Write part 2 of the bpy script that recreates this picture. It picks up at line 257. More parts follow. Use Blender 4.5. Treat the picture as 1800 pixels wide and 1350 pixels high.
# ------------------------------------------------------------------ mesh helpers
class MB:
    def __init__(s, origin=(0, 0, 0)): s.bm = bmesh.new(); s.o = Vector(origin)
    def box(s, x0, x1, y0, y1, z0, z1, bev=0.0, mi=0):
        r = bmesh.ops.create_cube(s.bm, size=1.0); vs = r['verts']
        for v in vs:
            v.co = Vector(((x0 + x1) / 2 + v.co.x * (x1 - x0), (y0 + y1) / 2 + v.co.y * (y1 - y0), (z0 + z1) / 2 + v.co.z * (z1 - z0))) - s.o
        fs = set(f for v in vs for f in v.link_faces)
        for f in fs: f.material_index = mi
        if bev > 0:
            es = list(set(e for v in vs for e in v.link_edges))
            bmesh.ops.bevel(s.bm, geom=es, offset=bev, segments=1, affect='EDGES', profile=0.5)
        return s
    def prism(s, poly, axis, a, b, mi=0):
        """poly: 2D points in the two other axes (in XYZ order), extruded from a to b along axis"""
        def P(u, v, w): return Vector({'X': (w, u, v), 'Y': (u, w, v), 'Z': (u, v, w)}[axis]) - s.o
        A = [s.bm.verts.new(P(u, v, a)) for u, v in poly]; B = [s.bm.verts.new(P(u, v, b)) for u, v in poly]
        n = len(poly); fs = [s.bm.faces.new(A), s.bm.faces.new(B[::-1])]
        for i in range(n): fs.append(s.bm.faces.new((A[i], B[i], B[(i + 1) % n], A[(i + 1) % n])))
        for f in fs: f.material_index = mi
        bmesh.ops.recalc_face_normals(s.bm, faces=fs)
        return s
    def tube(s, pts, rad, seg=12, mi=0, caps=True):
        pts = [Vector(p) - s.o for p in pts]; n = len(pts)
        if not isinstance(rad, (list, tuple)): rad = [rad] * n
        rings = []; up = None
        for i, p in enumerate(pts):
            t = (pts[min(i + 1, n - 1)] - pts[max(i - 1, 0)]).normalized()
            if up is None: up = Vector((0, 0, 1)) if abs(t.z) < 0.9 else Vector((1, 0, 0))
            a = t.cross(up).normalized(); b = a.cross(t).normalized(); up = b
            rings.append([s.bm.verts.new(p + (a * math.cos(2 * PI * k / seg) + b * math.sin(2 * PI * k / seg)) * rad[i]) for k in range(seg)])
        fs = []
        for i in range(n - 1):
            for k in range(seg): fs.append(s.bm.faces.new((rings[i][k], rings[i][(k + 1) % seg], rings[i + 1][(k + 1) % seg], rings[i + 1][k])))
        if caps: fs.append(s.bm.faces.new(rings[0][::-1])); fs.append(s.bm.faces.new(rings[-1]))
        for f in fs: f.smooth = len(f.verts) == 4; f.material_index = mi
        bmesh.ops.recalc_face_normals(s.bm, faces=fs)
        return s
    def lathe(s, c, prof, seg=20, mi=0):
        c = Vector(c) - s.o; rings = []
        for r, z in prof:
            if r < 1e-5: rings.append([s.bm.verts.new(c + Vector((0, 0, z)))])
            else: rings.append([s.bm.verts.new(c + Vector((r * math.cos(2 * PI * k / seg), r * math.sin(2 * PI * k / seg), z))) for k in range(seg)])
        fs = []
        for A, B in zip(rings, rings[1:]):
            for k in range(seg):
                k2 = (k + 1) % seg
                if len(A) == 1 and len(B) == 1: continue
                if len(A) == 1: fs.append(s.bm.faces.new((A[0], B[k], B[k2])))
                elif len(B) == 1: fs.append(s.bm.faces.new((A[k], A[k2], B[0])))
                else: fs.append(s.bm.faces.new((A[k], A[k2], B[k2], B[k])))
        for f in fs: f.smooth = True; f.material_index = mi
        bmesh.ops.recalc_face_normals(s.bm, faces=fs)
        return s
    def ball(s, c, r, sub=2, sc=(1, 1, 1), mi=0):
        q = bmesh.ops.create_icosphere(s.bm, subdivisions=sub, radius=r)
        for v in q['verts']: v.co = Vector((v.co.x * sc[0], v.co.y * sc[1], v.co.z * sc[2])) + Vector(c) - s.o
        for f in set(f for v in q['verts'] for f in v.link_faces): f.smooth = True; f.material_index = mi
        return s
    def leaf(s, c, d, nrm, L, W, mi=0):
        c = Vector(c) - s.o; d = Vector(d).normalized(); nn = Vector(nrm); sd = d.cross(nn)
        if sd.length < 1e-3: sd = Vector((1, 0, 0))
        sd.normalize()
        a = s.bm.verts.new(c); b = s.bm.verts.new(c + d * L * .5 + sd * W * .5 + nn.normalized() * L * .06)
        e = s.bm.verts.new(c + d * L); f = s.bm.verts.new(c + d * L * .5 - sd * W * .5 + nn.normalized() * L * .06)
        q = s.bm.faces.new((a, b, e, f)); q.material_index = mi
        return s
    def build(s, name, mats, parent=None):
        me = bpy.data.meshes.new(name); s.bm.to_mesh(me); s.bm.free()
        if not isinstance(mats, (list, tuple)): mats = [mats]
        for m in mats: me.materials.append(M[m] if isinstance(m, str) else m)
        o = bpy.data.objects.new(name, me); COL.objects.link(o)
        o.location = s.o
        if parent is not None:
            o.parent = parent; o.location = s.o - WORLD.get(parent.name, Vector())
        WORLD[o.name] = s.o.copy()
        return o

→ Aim
Transcribe the whole listing with nothing added or left out.

→ Answer for this exercise
Write part 2 of the bpy script that recreates this picture. It picks up at line 257. More parts follow. Use Blender 4.5. Treat the picture as 1800 pixels wide and 1350 pixels high.
# ------------------------------------------------------------------ mesh helpers
class MB:
    def __init__(s, origin=(0, 0, 0)): s.bm = bmesh.new(); s.o = Vector(origin)
    def box(s, x0, x1, y0, y1, z0, z1, bev=0.0, mi=0):
        r = bmesh.ops.create_cube(s.bm, size=1.0); vs = r['verts']
        for v in vs:
            v.co = Vector(((x0 + x1) / 2 + v.co.x * (x1 - x0), (y0 + y1) / 2 + v.co.y * (y1 - y0), (z0 + z1) / 2 + v.co.z * (z1 - z0))) - s.o
        fs = set(f for v in vs for f in v.link_faces)
        for f in fs: f.material_index = mi
        if bev > 0:
            es = list(set(e for v in vs for e in v.link_edges))
            bmesh.ops.bevel(s.bm, geom=es, offset=bev, segments=1, affect='EDGES', profile=0.5)
        return s
    def prism(s, poly, axis, a, b, mi=0):
        """poly: 2D points in the two other axes (in XYZ order), extruded from a to b along axis"""
        def P(u, v, w): return Vector({'X': (w, u, v), 'Y': (u, w, v), 'Z': (u, v, w)}[axis]) - s.o
        A = [s.bm.verts.new(P(u, v, a)) for u, v in poly]; B = [s.bm.verts.new(P(u, v, b)) for u, v in poly]
        n = len(poly); fs = [s.bm.faces.new(A), s.bm.faces.new(B[::-1])]
        for i in range(n): fs.append(s.bm.faces.new((A[i], B[i], B[(i + 1) % n], A[(i + 1) % n])))
        for f in fs: f.material_index = mi
        bmesh.ops.recalc_face_normals(s.bm, faces=fs)
        return s
    def tube(s, pts, rad, seg=12, mi=0, caps=True):
        pts = [Vector(p) - s.o for p in pts]; n = len(pts)
        if not isinstance(rad, (list, tuple)): rad = [rad] * n
        rings = []; up = None
        for i, p in enumerate(pts):
            t = (pts[min(i + 1, n - 1)] - pts[max(i - 1, 0)]).normalized()
            if up is None: up = Vector((0, 0, 1)) if abs(t.z) < 0.9 else Vector((1, 0, 0))
            a = t.cross(up).normalized(); b = a.cross(t).normalized(); up = b
            rings.append([s.bm.verts.new(p + (a * math.cos(2 * PI * k / seg) + b * math.sin(2 * PI * k / seg)) * rad[i]) for k in range(seg)])
        fs = []
        for i in range(n - 1):
            for k in range(seg): fs.append(s.bm.faces.new((rings[i][k], rings[i][(k + 1) % seg], rings[i + 1][(k + 1) % seg], rings[i + 1][k])))
        if caps: fs.append(s.bm.faces.new(rings[0][::-1])); fs.append(s.bm.faces.new(rings[-1]))
        for f in fs: f.smooth = len(f.verts) == 4; f.material_index = mi
        bmesh.ops.recalc_face_normals(s.bm, faces=fs)
        return s
    def lathe(s, c, prof, seg=20, mi=0):
        c = Vector(c) - s.o; rings = []
        for r, z in prof:
            if r < 1e-5: rings.append([s.bm.verts.new(c + Vector((0, 0, z)))])
            else: rings.append([s.bm.verts.new(c + Vector((r * math.cos(2 * PI * k / seg), r * math.sin(2 * PI * k / seg), z))) for k in range(seg)])
        fs = []
        for A, B in zip(rings, rings[1:]):
            for k in range(seg):
                k2 = (k + 1) % seg
                if len(A) == 1 and len(B) == 1: continue
                if len(A) == 1: fs.append(s.bm.faces.new((A[0], B[k], B[k2])))
                elif len(B) == 1: fs.append(s.bm.faces.new((A[k], A[k2], B[0])))
                else: fs.append(s.bm.faces.new((A[k], A[k2], B[k2], B[k])))
        for f in fs: f.smooth = True; f.material_index = mi
        bmesh.ops.recalc_face_normals(s.bm, faces=fs)
        return s
    def ball(s, c, r, sub=2, sc=(1, 1, 1), mi=0):
        q = bmesh.ops.create_icosphere(s.bm, subdivisions=sub, radius=r)
        for v in q['verts']: v.co = Vector((v.co.x * sc[0], v.co.y * sc[1], v.co.z * sc[2])) + Vector(c) - s.o
        for f in set(f for v in q['verts'] for f in v.link_faces): f.smooth = True; f.material_index = mi
        return s
    def leaf(s, c, d, nrm, L, W, mi=0):
        c = Vector(c) - s.o; d = Vector(d).normalized(); nn = Vector(nrm); sd = d.cross(nn)
        if sd.length < 1e-3: sd = Vector((1, 0, 0))
        sd.normalize()
        a = s.bm.verts.new(c); b = s.bm.verts.new(c + d * L * .5 + sd * W * .5 + nn.normalized() * L * .06)
        e = s.bm.verts.new(c + d * L); f = s.bm.verts.new(c + d * L * .5 - sd * W * .5 + nn.normalized() * L * .06)
        q = s.bm.faces.new((a, b, e, f)); q.material_index = mi
        return s
    def build(s, name, mats, parent=None):
        me = bpy.data.meshes.new(name); s.bm.to_mesh(me); s.bm.free()
        if not isinstance(mats, (list, tuple)): mats = [mats]
        for m in mats: me.materials.append(M[m] if isinstance(m, str) else m)
        o = bpy.data.objects.new(name, me); COL.objects.link(o)
        o.location = s.o
        if parent is not None:
            o.parent = parent; o.location = s.o - WORLD.get(parent.name, Vector())
        WORLD[o.name] = s.o.copy()
        return o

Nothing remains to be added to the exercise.